WHAT IS BEING ASKED:
Copy out, from the entries below, each line holding the string "objects".

ENTRIES SHOWN:
▶

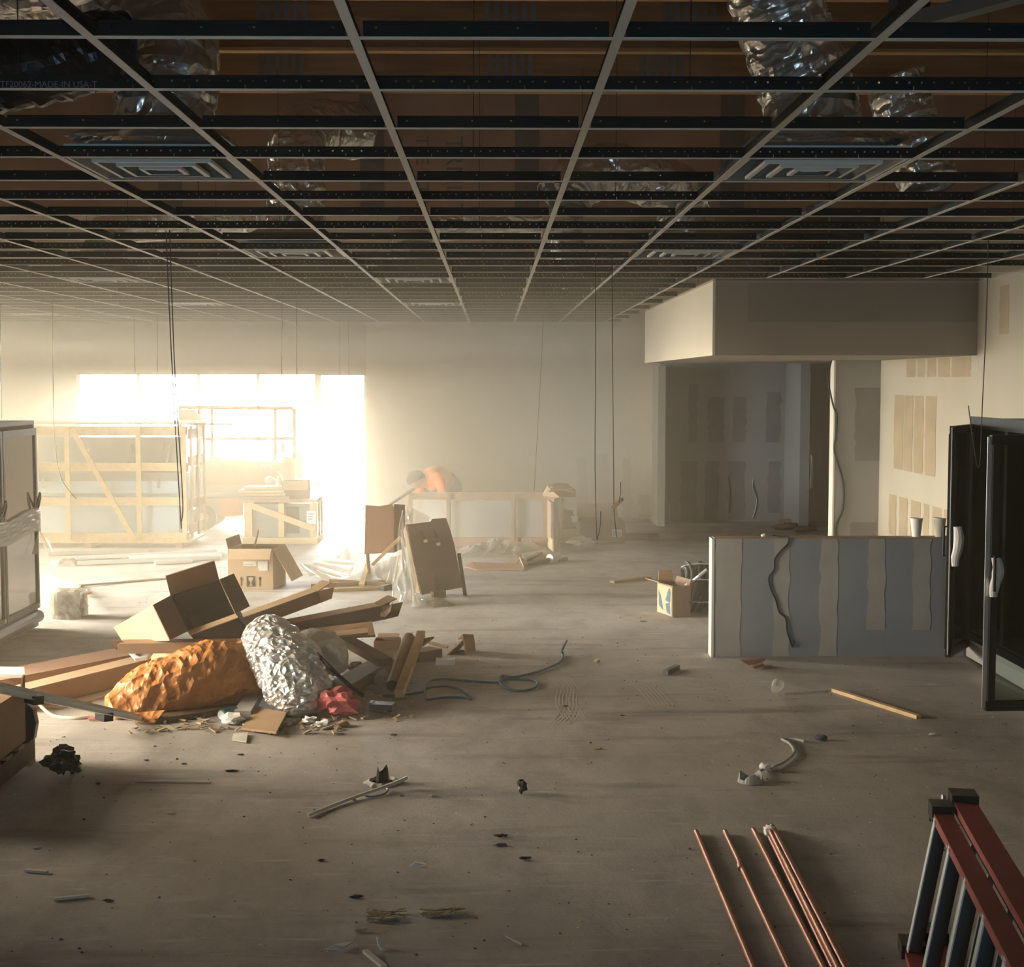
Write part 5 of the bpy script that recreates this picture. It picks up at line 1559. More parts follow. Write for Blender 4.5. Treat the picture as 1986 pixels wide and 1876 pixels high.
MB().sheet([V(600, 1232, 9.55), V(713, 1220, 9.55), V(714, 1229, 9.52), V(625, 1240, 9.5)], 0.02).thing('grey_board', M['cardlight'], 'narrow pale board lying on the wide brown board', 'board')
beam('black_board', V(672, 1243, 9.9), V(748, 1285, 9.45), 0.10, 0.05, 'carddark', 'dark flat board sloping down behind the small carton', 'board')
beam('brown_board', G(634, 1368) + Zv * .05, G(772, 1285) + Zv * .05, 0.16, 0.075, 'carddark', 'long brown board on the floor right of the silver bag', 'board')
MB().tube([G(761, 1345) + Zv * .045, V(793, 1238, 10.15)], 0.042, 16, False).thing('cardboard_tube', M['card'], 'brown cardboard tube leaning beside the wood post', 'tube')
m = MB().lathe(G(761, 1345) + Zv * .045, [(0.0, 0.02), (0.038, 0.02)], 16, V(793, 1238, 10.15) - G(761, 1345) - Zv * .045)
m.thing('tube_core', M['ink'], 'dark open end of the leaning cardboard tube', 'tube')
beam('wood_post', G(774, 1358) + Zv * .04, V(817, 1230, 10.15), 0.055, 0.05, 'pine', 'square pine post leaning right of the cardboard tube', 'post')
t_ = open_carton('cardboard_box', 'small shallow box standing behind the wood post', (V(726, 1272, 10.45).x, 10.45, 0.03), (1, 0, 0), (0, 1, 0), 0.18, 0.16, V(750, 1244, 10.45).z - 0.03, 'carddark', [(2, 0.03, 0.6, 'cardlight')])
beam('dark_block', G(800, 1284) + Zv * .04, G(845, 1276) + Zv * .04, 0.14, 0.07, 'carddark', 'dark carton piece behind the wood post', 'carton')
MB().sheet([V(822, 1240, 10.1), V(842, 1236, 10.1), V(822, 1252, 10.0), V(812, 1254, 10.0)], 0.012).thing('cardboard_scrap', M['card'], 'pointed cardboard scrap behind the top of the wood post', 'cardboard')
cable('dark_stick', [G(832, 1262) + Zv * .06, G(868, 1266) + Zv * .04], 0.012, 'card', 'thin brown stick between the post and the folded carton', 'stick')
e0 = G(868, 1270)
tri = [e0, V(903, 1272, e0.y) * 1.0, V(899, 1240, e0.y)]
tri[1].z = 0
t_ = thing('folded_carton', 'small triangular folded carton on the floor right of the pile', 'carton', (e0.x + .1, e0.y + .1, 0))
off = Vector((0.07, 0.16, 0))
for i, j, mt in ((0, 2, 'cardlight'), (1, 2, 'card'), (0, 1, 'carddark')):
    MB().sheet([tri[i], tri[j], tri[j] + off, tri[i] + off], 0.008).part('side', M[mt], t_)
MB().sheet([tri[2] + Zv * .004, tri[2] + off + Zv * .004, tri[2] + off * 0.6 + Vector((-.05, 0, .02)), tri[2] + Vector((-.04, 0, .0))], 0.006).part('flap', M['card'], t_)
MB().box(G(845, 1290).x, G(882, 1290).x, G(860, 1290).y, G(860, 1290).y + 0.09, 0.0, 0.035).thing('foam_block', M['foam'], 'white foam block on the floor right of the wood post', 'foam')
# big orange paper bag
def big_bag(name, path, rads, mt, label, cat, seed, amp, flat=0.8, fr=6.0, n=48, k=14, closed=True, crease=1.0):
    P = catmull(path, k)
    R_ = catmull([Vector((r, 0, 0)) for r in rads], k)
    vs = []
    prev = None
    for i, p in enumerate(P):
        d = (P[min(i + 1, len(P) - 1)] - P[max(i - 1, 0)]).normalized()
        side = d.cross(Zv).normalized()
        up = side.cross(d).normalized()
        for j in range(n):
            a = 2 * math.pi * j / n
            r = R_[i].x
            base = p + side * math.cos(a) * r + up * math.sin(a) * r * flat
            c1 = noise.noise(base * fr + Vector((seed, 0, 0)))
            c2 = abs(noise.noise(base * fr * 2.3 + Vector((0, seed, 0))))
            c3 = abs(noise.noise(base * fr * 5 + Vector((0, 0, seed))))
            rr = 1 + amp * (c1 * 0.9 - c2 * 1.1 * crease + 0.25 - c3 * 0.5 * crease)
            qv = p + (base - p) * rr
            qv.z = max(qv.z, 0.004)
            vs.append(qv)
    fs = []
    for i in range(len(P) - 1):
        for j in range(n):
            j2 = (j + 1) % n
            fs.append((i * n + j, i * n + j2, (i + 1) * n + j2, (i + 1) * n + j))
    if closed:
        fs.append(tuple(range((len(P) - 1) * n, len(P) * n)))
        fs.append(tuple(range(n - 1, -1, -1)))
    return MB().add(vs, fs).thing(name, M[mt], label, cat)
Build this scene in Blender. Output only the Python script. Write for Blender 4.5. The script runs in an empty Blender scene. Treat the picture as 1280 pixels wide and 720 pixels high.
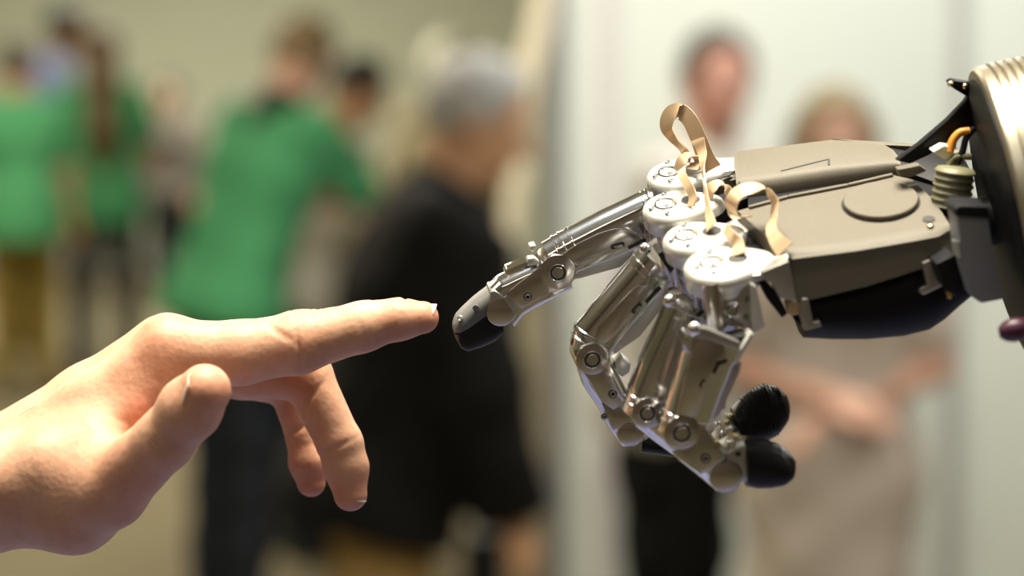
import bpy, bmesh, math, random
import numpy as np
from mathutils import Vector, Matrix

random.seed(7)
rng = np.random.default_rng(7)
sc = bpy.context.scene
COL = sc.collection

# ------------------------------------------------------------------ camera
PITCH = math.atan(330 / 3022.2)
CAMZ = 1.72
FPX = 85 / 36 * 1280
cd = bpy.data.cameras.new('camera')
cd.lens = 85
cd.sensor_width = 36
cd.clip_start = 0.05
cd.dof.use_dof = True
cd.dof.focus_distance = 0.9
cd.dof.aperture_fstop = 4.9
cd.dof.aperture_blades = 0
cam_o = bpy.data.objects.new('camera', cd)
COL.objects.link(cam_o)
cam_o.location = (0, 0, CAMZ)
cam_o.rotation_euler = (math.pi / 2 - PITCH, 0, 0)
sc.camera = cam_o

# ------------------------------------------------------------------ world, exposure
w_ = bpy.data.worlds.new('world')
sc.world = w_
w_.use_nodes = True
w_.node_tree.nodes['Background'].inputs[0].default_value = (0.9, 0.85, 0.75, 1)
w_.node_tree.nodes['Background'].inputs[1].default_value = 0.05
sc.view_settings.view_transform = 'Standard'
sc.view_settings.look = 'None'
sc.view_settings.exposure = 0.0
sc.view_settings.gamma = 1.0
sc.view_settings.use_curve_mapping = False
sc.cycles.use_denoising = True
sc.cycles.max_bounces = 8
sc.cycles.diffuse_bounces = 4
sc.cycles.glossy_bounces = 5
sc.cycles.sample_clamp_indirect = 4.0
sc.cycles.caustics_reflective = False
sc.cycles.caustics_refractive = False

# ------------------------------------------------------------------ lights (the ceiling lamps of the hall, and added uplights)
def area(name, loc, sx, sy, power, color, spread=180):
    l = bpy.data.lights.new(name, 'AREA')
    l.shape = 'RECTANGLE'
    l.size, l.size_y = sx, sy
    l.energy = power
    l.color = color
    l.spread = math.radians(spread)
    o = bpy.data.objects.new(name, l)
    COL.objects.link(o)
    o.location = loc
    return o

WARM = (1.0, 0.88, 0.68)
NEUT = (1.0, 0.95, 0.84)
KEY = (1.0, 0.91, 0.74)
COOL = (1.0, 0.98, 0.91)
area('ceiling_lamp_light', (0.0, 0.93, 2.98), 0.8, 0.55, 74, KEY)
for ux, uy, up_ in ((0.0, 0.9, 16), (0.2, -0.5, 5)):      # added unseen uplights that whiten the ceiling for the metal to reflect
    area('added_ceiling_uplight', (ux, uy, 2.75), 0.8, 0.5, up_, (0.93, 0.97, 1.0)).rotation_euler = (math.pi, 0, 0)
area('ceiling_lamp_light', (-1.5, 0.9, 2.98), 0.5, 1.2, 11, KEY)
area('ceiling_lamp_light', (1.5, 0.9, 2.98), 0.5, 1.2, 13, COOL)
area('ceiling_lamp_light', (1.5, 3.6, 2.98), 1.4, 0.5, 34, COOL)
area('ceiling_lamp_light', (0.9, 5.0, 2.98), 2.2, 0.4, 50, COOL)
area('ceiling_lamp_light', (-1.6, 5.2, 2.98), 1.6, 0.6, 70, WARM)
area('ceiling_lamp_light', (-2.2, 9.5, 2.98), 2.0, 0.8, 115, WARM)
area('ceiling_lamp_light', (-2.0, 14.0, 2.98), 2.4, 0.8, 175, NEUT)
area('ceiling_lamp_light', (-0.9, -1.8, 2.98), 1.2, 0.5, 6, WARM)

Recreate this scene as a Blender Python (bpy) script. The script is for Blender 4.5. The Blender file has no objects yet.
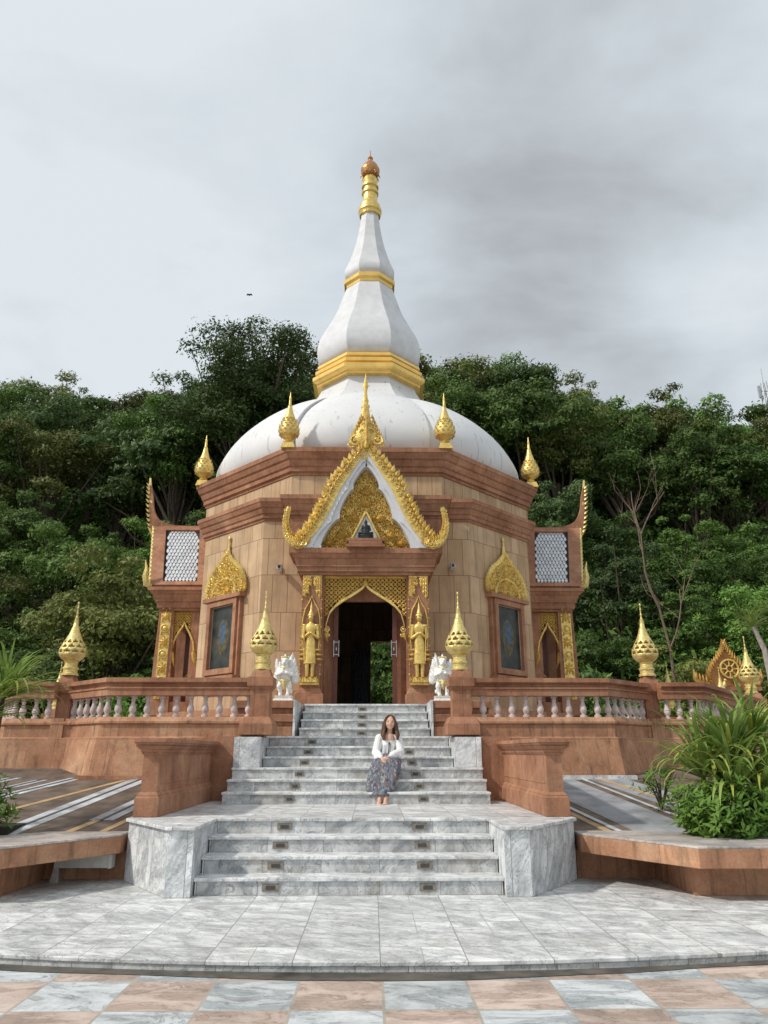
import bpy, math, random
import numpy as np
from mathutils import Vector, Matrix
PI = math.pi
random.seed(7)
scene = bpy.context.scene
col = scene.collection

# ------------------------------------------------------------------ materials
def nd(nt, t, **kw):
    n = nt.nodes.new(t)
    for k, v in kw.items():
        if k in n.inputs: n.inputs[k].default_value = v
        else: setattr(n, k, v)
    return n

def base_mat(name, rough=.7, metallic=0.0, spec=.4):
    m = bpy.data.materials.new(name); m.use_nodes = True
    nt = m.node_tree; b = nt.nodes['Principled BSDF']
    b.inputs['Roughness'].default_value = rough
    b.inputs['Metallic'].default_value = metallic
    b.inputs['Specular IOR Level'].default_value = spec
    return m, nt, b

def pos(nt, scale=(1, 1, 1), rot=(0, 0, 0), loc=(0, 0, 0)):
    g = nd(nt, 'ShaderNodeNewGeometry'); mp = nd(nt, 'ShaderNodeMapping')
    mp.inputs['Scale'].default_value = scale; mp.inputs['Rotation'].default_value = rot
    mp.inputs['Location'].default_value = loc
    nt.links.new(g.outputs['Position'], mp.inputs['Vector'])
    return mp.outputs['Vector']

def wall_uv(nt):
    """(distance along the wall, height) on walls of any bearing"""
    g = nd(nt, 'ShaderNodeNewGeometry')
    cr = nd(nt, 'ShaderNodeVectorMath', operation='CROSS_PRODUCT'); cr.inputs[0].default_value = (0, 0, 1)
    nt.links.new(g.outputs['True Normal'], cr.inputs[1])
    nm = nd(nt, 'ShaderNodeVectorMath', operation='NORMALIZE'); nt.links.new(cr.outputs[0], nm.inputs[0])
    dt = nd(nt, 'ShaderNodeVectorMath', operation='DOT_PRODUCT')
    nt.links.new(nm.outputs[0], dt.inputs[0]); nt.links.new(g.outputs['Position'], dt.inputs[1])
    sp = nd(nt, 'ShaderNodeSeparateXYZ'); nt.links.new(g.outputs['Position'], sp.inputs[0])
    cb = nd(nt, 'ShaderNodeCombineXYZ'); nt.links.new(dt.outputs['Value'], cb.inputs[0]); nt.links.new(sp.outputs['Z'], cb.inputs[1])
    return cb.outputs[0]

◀

FULL OUTPUT:
cam_o = bpy.data.objects.new('camera', cd)
COL.objects.link(cam_o)
    o = bpy.data.objects.new(name, l)
    COL.objects.link(o)
Recreate this scene as a Blender Python (bpy) script. The script is for Blender 4.5. The Blender file has no objects yet.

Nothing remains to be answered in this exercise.